Introducing “Off the Menu” with Director Grace Lee

Off the Menu is a roadtrip into the kitchens, factories, temples and farms of Asian Pacific America that explores how our relationship to food reflects our evolving community.

Director Grace Lee will World Premiere her new film, Off the Menu: Asian America, about Asian Americans and Pacific Islanders, food and culture. The film is part of CAAM’s project by the same name that will include food stories and recipes across Asian Pacific America with a website coming soon. The film will have its broadcast premiere on PBS in 2015.

From the Gulf Coast of Texas to Wisconsin’s heartland to New York’s Lower East Side and beyond, Off the Menu: Asian America delves into a wealth of stories, traditions, and unexpected characters that explore what it means to be Asian American today. The documentary is co-produced with KQED and will play Sunday, March 15, 2015 at 2:20pm at the Castro Theatre.

Lee chats with us about what she learned through the year-long process of traveling across America to hear stories from the people behind the food.

—Momo Chang

What is Off the Menu?
I would describe it as a road trip through the United States, where we get to meet folks that reflect an evolving Asian America and a wide ranging relationship with food. We liked “Off the Menu” as a title because it had many different meanings, one of them being that we’re telling stories off the beaten track.

When I say I’m doing a documentary about Asian American food and culture, some people get excited because they think they’ll learn where they can get the best ramen or pho.  But Off the Menu is not a cooking or travel show, even though there’s cooking and travel in the film. The focus is something much deeper about what it means to be Asian American — which in itself is hard to pin down.

How did you choose those locations and stories for the documentary? 
We put out a call for story ideas. We got a lot of suggestions at  a community event at KQED. That generated an opportunity to jumpstart the research. Obviously, it was very hard to narrow down the stories because how can you summarize all of Asian America in one hour?  You could do a feature film on one mini-mall in Koreatown in L.A. But we tried to reflect a  diversity of ethnicity and geography and the way food plays a role in peoples’ lives.

Oak Creek, Wisconsin.
Oak Creek, Wisconsin.

What was the most profound moment when you were traveling around and talking with people?
I had heard about the lungar, a communal meal practice in the Sikh tradition. And then I immediately thought about how a tradition like this would have been affected in Oak Creek, Wisconsin  — where the local Sikh temple was target of a racist shooting attack in 2012. We just reached out and discovered  how lungar is such an important part of the community and its resilience, both before and after that event.

When I think about the stories you have in the documentary—when we think about Asian American food, people know ramen and dumplings and celebrity chefs and people get excited about that. But the stories you chose are still mostly invisible to most of America.

I guess for me, the best dumpling or best Asian dish, is not what I’m interested in.  I’m interested in it as a consumer, but as a storyteller, I’m looking to find something deeper.
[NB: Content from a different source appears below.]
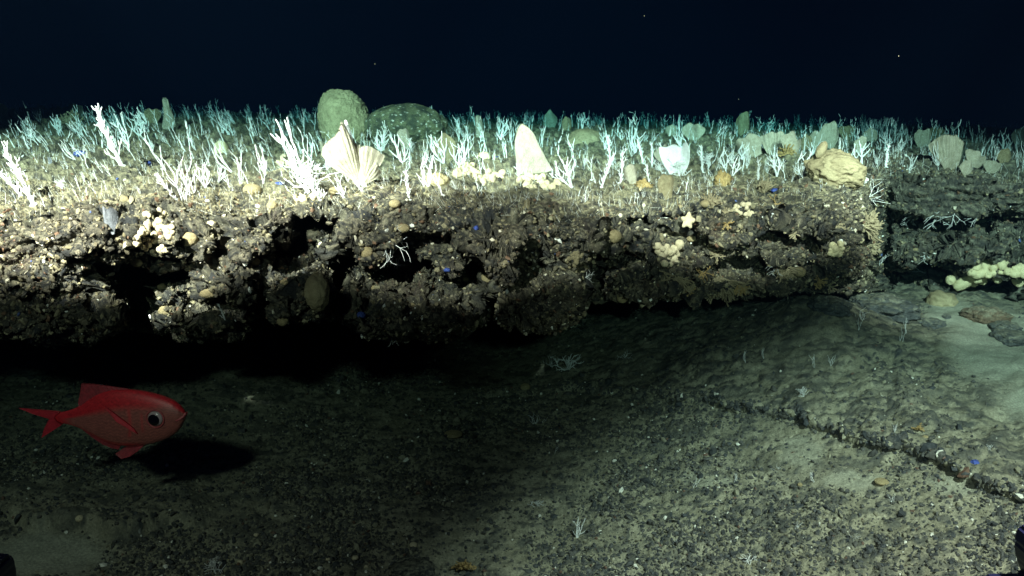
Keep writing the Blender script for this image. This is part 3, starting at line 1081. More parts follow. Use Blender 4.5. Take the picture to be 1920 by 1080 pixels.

Food is an accessible entry point for a lot of people. If you can pique peoples’ interests or whet their appetite—excuse the terrible pun—through a food story, maybe they’ll consider who are the people making the food, or behind the food process.

What did you learn after traveling across America and talking to Asian Americans and Pacific Islanders about food?
I knew that food would be a great way to talk about a wide variety of stories related to Asian Americans but I wasn’t expecting how readily people would open up as we would sit down over a meal. Or how much pride and love they had for this important aspect of their lives. In many ways, we just scratched the surface. To really do the topic justice, we’d probably need an ongoing series. On a practical level, I learned how to grate a raw coconut and how to make chapatis.

Is there anything else you want to add?
As a documentary filmmaker, I feel very lucky to meet and talk to people about what they do. The different roles that food plays in peoples’ lives is fascinating. I would never think someone restoring an ancient fish pond in Hawaii would be in the same film as a sushi test kitchen (in Houston), where they’re making these concoctions that feature cream cheese and Flaming Hot Cheetos. I just really appreciate the diversity of the community, which was fun. A lot of fun.

Grace’s Top 5 Foods

“I will never get tired of eating these foods”

1.) Doenjang Jjigae (Korean fermented bean paste stew)

2.) Carne Asada Tacos (or any Mexican food)

3.) Caesar Salad

4.) Pain au Chocolat

5.) Chirashi Sushi

This interview has been edited for length and clarity.